クルマをどうしよう7 考察終了

2/10に登録から6年目を迎える12ヵ月点検を受けさせてきたマニュアルのミニ。前年同月に車歴3回目、オウナーとして2回目の車検を取ったのち、ブレーキパッド&ディスクの全交換とバッテリー交換を経て、今回の点検までに40万円超の維持費を計上しました。年次内に点検2回を含ませてますので不公平な総括ですが、カレンダー上1年以内での出費です。

その場に販売中の中古車が展示されていました。2021年式のクーパーS / 3doorで、限定仕様のPaddy Hopkirik editionというものです。1964年モンテカルロラリーにおいて、ブリキ缶と揶揄されるオースティン・ミニが伝説的な初優勝を飾った立役者、そのドライバーを記念したトリビュートモデル。ミニ2度目のLCI(マイナーチェンジをこう呼ぶらしいです)の直前、中期型の終わりに属する仕様です。

2週間後に60回目の誕生日を予定している私にとって、生年を祝してくれている錯覚を覚えました。9月で完済できるし、維持費が嵩み始めて痛いなぁと、まさにその邂逅の数分前に実感したものですから、俄に乗り換え衝動が涌いたのです。Paddy Hopkirk editionはビジュアルが最高に好きで、実を言えば、今も作業しているこのiMacのデスクトップに、オフィシャルショットのいくつかを気分で替えながら貼り付けて、この3年以上の月日、もはや意識に上らないほど目に触れさせてきました。その実車が目の前に忽然と現れたのは、天啓ではないかと信じたくもなります。画像で知る以上に、そのディテールが琴線に触れました。

あらためてこれらの動画を掘り返したとき、不覚にも涙が出そうになりました。「1964年」とは東京オリンピック、新幹線だけでなく、どの世界にもメモリアルなことが起きた、時代の分節点のような印象を持つのは、単に私の生年であることがそう思わせる自惚れでしょうか。

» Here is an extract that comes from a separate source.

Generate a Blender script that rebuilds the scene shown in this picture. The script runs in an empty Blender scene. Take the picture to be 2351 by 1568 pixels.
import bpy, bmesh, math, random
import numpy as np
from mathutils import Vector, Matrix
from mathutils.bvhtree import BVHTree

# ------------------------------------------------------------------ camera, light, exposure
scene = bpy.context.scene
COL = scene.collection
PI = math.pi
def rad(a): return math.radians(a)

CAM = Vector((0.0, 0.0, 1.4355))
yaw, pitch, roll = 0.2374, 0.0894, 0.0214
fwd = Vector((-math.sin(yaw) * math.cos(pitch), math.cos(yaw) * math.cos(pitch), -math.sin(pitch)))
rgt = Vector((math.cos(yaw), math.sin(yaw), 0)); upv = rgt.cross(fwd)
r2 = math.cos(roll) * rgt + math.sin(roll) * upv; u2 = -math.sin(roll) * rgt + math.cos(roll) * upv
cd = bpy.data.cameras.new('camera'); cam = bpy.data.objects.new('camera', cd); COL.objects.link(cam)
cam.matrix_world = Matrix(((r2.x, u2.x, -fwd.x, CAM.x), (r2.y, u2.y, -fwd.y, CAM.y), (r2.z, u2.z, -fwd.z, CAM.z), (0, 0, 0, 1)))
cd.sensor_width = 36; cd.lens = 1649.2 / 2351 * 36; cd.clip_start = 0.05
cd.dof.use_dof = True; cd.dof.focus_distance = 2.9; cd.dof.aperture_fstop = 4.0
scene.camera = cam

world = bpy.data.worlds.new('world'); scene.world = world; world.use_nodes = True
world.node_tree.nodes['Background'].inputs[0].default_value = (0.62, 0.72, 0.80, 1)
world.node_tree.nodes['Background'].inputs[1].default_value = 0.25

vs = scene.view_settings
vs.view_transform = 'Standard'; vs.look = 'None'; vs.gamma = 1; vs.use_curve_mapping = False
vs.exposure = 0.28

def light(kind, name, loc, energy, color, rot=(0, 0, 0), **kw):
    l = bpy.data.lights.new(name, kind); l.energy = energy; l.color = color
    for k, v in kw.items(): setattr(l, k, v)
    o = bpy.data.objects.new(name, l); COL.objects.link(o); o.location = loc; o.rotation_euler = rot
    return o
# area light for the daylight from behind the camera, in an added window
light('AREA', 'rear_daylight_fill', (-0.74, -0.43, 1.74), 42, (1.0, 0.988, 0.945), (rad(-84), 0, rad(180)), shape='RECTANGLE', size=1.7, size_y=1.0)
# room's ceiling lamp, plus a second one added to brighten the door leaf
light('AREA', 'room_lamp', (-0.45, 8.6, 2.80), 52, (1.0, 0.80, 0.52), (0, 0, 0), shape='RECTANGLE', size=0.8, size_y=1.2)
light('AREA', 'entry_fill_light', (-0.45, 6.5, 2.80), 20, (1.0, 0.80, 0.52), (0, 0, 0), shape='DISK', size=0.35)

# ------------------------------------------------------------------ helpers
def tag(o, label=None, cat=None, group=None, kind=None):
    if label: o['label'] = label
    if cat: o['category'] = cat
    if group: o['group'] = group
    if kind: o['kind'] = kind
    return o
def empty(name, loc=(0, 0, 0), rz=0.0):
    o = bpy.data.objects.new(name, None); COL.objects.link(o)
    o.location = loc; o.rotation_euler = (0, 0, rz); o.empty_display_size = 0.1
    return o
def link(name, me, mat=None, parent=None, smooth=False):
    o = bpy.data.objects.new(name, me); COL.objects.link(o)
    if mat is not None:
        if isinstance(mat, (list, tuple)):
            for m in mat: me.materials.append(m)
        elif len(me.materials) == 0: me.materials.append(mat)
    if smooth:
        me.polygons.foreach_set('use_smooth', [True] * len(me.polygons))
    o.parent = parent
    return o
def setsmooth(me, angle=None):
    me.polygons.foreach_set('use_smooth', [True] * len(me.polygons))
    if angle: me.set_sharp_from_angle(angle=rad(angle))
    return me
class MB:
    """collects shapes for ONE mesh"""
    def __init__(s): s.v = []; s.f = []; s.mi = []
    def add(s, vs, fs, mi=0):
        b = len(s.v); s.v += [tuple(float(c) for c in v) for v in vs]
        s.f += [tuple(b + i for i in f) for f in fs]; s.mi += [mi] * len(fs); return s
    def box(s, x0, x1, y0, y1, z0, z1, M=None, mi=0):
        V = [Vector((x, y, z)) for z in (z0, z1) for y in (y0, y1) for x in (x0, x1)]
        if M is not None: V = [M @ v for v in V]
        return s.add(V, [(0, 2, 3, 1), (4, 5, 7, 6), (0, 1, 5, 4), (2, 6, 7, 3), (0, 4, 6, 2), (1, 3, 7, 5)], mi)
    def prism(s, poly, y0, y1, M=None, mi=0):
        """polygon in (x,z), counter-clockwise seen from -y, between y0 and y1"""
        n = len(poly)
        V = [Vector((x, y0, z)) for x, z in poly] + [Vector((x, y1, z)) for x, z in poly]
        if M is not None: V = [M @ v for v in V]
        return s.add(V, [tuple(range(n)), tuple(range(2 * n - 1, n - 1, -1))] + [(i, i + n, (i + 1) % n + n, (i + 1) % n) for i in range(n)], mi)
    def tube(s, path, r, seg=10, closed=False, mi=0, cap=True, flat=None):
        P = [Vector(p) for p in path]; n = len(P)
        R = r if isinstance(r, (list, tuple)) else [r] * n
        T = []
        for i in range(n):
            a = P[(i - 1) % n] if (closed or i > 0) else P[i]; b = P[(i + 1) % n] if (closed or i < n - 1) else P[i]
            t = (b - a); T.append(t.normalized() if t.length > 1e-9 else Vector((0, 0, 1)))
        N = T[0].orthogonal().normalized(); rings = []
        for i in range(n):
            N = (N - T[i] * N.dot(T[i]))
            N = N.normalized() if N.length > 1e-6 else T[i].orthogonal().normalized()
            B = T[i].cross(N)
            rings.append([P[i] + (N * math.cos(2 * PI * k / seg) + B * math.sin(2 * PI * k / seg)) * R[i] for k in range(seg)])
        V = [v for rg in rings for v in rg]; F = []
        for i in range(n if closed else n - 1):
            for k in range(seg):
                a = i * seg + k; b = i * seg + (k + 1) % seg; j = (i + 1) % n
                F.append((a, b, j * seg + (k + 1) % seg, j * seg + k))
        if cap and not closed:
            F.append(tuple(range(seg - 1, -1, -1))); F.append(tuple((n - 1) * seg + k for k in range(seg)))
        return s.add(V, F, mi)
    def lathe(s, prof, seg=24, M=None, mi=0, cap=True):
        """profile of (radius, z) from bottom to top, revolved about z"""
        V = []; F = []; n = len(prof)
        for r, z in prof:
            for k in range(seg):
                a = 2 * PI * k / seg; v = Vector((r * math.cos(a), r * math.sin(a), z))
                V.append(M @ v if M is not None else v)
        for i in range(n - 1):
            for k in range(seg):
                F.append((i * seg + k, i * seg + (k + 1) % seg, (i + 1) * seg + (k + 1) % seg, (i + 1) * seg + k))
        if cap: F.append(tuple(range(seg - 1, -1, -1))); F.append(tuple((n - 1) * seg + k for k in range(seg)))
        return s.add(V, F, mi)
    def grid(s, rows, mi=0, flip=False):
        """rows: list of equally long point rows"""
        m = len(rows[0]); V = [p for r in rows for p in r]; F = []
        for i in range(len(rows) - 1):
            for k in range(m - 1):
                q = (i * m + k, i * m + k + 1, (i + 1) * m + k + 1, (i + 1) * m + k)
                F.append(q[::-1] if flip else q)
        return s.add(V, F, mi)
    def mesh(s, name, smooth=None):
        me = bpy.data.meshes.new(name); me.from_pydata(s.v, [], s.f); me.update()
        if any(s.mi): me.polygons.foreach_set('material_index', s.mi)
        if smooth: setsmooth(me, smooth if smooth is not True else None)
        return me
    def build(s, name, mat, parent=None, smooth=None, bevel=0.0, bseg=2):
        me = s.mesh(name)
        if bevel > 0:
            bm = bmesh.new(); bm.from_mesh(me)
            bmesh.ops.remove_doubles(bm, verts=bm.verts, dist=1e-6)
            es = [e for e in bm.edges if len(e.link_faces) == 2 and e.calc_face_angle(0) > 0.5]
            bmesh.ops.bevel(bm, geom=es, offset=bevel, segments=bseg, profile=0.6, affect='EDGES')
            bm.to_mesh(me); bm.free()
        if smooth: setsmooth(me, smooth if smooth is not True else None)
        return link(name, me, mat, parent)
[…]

英国のザ・ビートルズや映画「007」シリーズの登場は前年まで遡るけれど、全世界に旋風を巻き起こしたのが64年と言えるかもしれません。音楽界のできごととして、創立者レオ・フェンダーが会社をCBSへ売却した年としても知られています(一般的に1965年製以降からをCBS期、64年製はプリCBSと言われます)。カルチャー的にも、独特のアイコン性を持つような年号。

Paddy Hopkirk editionのベース車両はCooper Sグレードのみで、日本向けに3doorが120台、5doorが80台販売されました。当時登録された車両が、今年前半に初回の車検を迎えつつあり、ちらほらと中古市場に現れてきていますが、街中で走っているのを見かけたことは無く、極めてレアであることに間違いありません。

所有しているCooper S / 6MT(3door)に不満を持つとすれば、1. 燃料満タンからの航続距離が短い、2. 荷室の前後長があともう少し欲しい、3. 体調が著しく悪いときにクラッチペダルを踏むのが辛い、という3点に絞られます。その他諸々は満足しており、採点するなら97点を差し上げることができます。

100点は無いと思っているので、以上の3ポイントのいずれかを解消し、97点以上を挙げてくれれば乗り換えは正しい判断と言えます。

展示されていたPaddy Hopkirkの3doorは1、2の欠点を継承し、3のみを変更します。いえ、世代交代でナビがタッチパネルになってるメリットはあります。しかしシートヒーターが無くなり、敢えて付け加えればレザーシートでもない。その辺りを勘案して、バックストーリーにロマンティックな幻想を抱かねば96点といったところ。3を解消と言ったけれど、マニュアルで運転する楽しみを味わうことはできません。MT→DCTは加点・減点ともにあり、プラマイゼロです。

航続距離を伸ばすにはディーゼルにするしかなく、荷室を伸ばすには5door必至。ガソリンのPaddy Hopkirkでも5doorならば、97ポイント与えられ、乗り換えの名目が立ち、あるいは論理的に進むべきはDかSDのどちらか、という話です。

この物語は7回に渡って繰り広げましたが、思いの丈を書き捨てることで漸く精神の安定を取り戻すことができた気がします。車両入れ替えは急ぎません。いままだベストの選択肢が机上に載っていないことを冷静に受け止め、ここで筆を置きたいと思います。長々おつきあいありがとうございました。